Records with scene code:
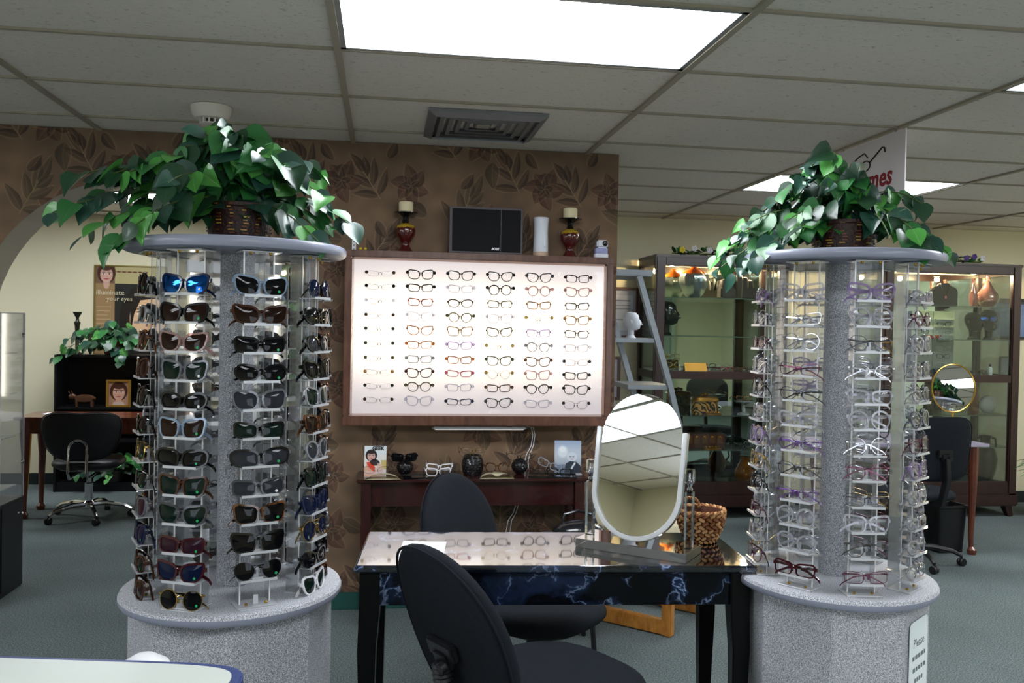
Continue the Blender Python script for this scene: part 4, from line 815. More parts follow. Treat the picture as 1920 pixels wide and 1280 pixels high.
# wicker basket
def basket(loc, r0, r1, h, name, label, cols=('8f5a34', 'cc9a66', '5a3422')):
    t = thing(name, label, 'basket', loc); rows_ = 8; n = 20; ms = [mat('wicker %d' % i, c, .7) for i, c in enumerate(cols)]
    MB().lathe([(r0*.5, .002), (r0, .003), (r0*1.0, .006), ((r0+r1)/2+.004, h*.5), (r1-.005, h), (r1-.009, h), ((r0+r1)/2-.002, h*.5), (r0-.004, .01), (0, .01)], 28).build('lining', ms[2], t)
    m_ = MB(); rr = random.Random(2)
    for j in range(rows_):
        z = h*(j+.5)/rows_; f = j/rows_; r = r0+(r1-r0)*math.sin(min(1, f*1.15)*PI/2)
        for k in range(n):
            a = 2*PI*(k+.5*(j % 2))/n; m_.mi = 0 if rr.random() < .45 else 1
            ta = Matrix.Rotation(a, 3, 'Z')@Matrix.Rotation((.5 if j % 2 else -.5), 3, 'X'); m_.ball((r*math.cos(a), r*math.sin(a), z), r*PI/n*1.05, 6, (.55, 1.1, .62), ta)
    m_.build('woven_strands', ms[:2], t)['kind'] = 'stuff'
    m_ = MB(); 
    for k in range(34):
        a = 2*PI*k/34; m_.mi = k % 2; m_.ball((r1*math.cos(a), r1*math.sin(a), h), .0095, 6, (.8, 1.3, .8), Matrix.Rotation(a, 3, 'Z')@Matrix.Rotation(.6, 3, 'X'))
    m_.build('rim_braid', ms[:2], t)['kind'] = 'stuff'
    pts = [(r1*.62*math.cos(a), 0, h-.006+.038*math.sin(a)) for a in [PI*k/12 for k in range(13)]]
    m_ = MB()
    for k in range(24):
        a = PI*k/23; m_.mi = k % 2; m_.ball((-.2*r1+r1*.42*math.cos(a), r1*.8, h-.004+.034*math.sin(a)), .006, 6, (1.3, .8, .8), Matrix.Rotation(-a+PI/2+.5, 3, 'Y'))
    m_.build('handle_loop', ms[:2], t)['kind'] = 'stuff'
    return t
basket((1.062, 2.79, DZ), .052, .078, .105, 'wicker_basket', 'round brown woven basket with loop handle on the desk corner')
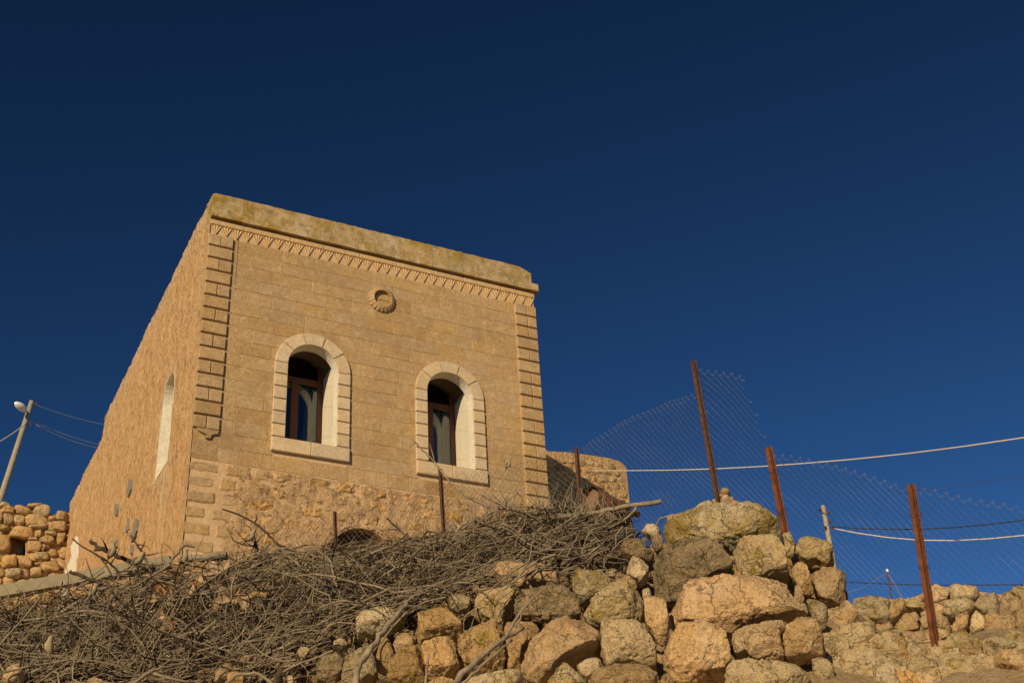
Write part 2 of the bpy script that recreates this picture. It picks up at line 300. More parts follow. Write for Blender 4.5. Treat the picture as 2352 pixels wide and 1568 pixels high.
# ------------------------------------------------------------------ irregular rock builder
def unit(v): v = np.array(v, float); return v / np.linalg.norm(v)
def facing(C, batter=14):
    hd = unit((C[0], C[1], 0)); n = unit(-hd * math.cos(rad(batter)) + np.array([0, 0, math.sin(rad(batter))]))
    u = unit(np.cross((0, 0, 1), n)); return u, np.cross(n, u), n     # u right as seen, v up, n toward viewer
def rock_mesh(loc2, df, db, nt_=40, ns=18, amp=0.05, seed=0, e=0.42, cuts=9, freq=3.0):
    """loc2: closed outline (u,v) round the origin. df/db depth in front / behind the outline plane"""
    rs = np.random.default_rng(seed)
    L = np.array(loc2); th = np.linspace(0, 2 * math.pi, nt_, endpoint=False)
    rr = np.zeros(nt_)
    A, B = L, np.roll(L, -1, axis=0)
    for i, t in enumerate(th):
        d = np.array([math.cos(t), math.sin(t)]); best = 0
        for a, b in zip(A, B):
            s = b - a; den = d[0] * s[1] - d[1] * s[0]
            if abs(den) < 1e-9: continue
            k = (a[0] * s[1] - a[1] * s[0]) / den; q = (a[0] * d[1] - a[1] * d[0]) / den
            if k > 0 and -1e-6 <= q <= 1 + 1e-6: best = max(best, k)
        rr[i] = best
    rr = np.where(rr <= 0, rr.mean(), rr)
    sm = 0.8 * rr + 0.1 * (np.roll(rr, 1) + np.roll(rr, -1)); rr = sm
    R0 = rr.mean()
    pw = 2.0 / e; V = []
    for bt in np.linspace(0.035, math.pi - 0.035, ns):       # superellipse profile, evenly sampled
        cs, sn = math.cos(bt), math.sin(bt); k = (abs(cs) ** pw + sn ** pw) ** (1 / pw); s = sn / k; d = -cs / k; d *= (df if d > 0 else db)
        for t, r in zip(th, rr): V.append((r * s * math.cos(t), r * s * math.sin(t), d))
    V = np.array(V)
    off = rs.uniform(-50, 50, 3); a1 = amp * R0
    nd = V / (np.linalg.norm(V, axis=1)[:, None] + 1e-6)
    for i in range(len(V)):          # broad lumps
        V[i] += nd[i] * a1 * .5 * mnoise.noise(Vector(V[i] / R0 * freq * .42 + off))
    # broken faces: planes cut across the lump, always one sloping back underneath
    planes = [(np.array([rs.normal(0, .15), -1.0, rs.uniform(.30, .6)]), rs.uniform(.62, .78)), (np.array([rs.choice([-1, 1]), rs.normal(0, .2), rs.uniform(.4, .8)]), rs.uniform(.74, .88)), (np.array([rs.normal(0, .25), .9, rs.uniform(.5, .9)]), rs.uniform(.78, .92)), (np.array([rs.normal(0, .10), rs.normal(0, .10), 1.0]), rs.uniform(.62, .85))]
    planes += [(np.array([rs.normal(0, 0.9), rs.normal(0.0, 0.8), 1.0]), rs.uniform(0.68, 0.92)) for _ in range(cuts)]
    for n, hh in planes:
        n = n / np.linalg.norm(n); hcut = (V @ n).max() * hh; over = V @ n - hcut; k = over > 0
        V[k] -= np.outer(over[k] * 0.97, n)
    nd = V / (np.linalg.norm(V, axis=1)[:, None] + 1e-6)
    for i in range(len(V)):
        q = V[i] / R0 * freq * 0.5 + off
        dd = .75 * mnoise.fractal(Vector(q * 1.8), 0.40, 2.2, 7) + .75 * (0.22 - abs(mnoise.noise(Vector(q * 2.3 + 11)))) + .55 * (.2 - abs(mnoise.noise(Vector(q * 6.1 + 31))))
        st = mnoise.noise(Vector((q[0] * .8, q[1] * 4.5 + q[0] * .6, q[2]))) * .30      # bedding
        V[i] += nd[i] * a1 * .75 * (dd + st)
    F = []
    for k in range(ns - 1):
        for i in range(nt_):
            j = (i + 1) % nt_; F.append((k * nt_ + i, k * nt_ + j, (k + 1) * nt_ + j, (k + 1) * nt_ + i))
    F += [tuple(range(nt_))[::-1], tuple((ns - 1) * nt_ + i for i in range(nt_))]
    return V, F
def rock_px(name, poly, h, mat, parent, seed, df=None, db=None, amp=0.10, res=1.0, batter=14, plane=None, cuts=6, e=0.5, grow=1.0, **kw):
    """poly: outline in picture units, placed at horizontal distance h; its true size follows from that distance"""
    poly = np.array(poly, float)
    x, y = poly[:, 0], poly[:, 1]
    cx_, cy_ = (x.min() + x.max()) / 2 * 0.5 + x.mean() * 0.5, (y.min() + y.max()) / 2 * 0.5 + y.mean() * 0.5
    if plane is None:
        C = P(cx_, cy_, h); u, v, n = facing(C, batter)
    else:
        C = plane(cx_, cy_); u, v, n = np.array([1., 0, 0]), np.array([0, 0, 1.]), np.array([0, -1., 0])
    loc = []
    for q in poly:
        r = ray(*q); t = (C @ n) / (r @ n); w = r * t - C; loc.append(((w @ u) * grow, (w @ v) * grow))
    L = np.array(loc); size = min(np.ptp(L[:, 0]), np.ptp(L[:, 1]))
    df = size * 0.42 if df is None else df; db = size * 0.6 if db is None else db
    nt_ = max(12, int(44 * res)); ns = max(7, int(20 * res))
    V, F = rock_mesh(loc, df, db, nt_, ns, amp, seed, e, cuts)
    W = V[:, :1] * u + V[:, 1:2] * v + V[:, 2:3] * n
    return link(name, mesh(W, F, True), mat, parent, C, **kw)

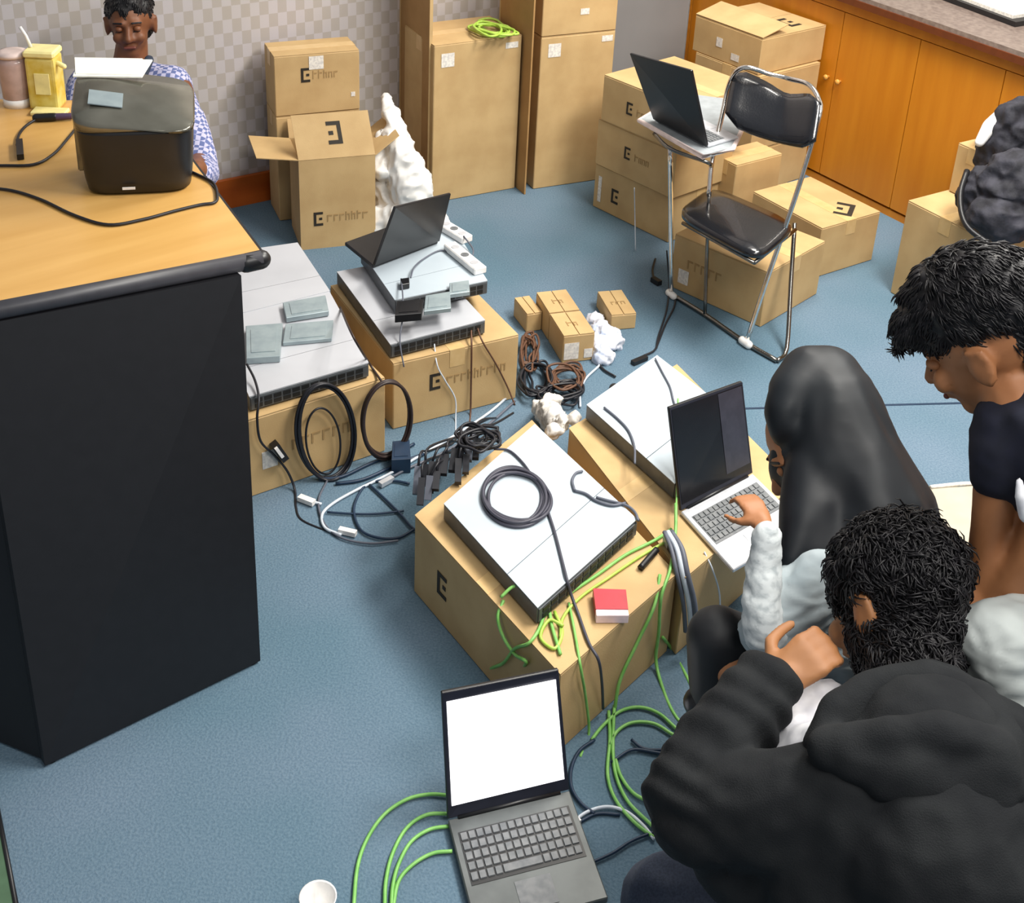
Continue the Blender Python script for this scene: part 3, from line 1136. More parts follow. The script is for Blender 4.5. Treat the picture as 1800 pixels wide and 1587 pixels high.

[THE EXERCISE]:
In the listing, find all lines with the string "Python" and copy them.

[REPLY TO THE EXERCISE]:
Continue the Blender Python script for this scene: part 4, from line 815. More parts follow. Treat the picture as 1920 pixels wide and 1280 pixels high.
Continue the Blender Python script for this scene: part 3, from line 1136. More parts follow. The script is for Blender 4.5. Treat the picture as 1800 pixels wide and 1587 pixels high.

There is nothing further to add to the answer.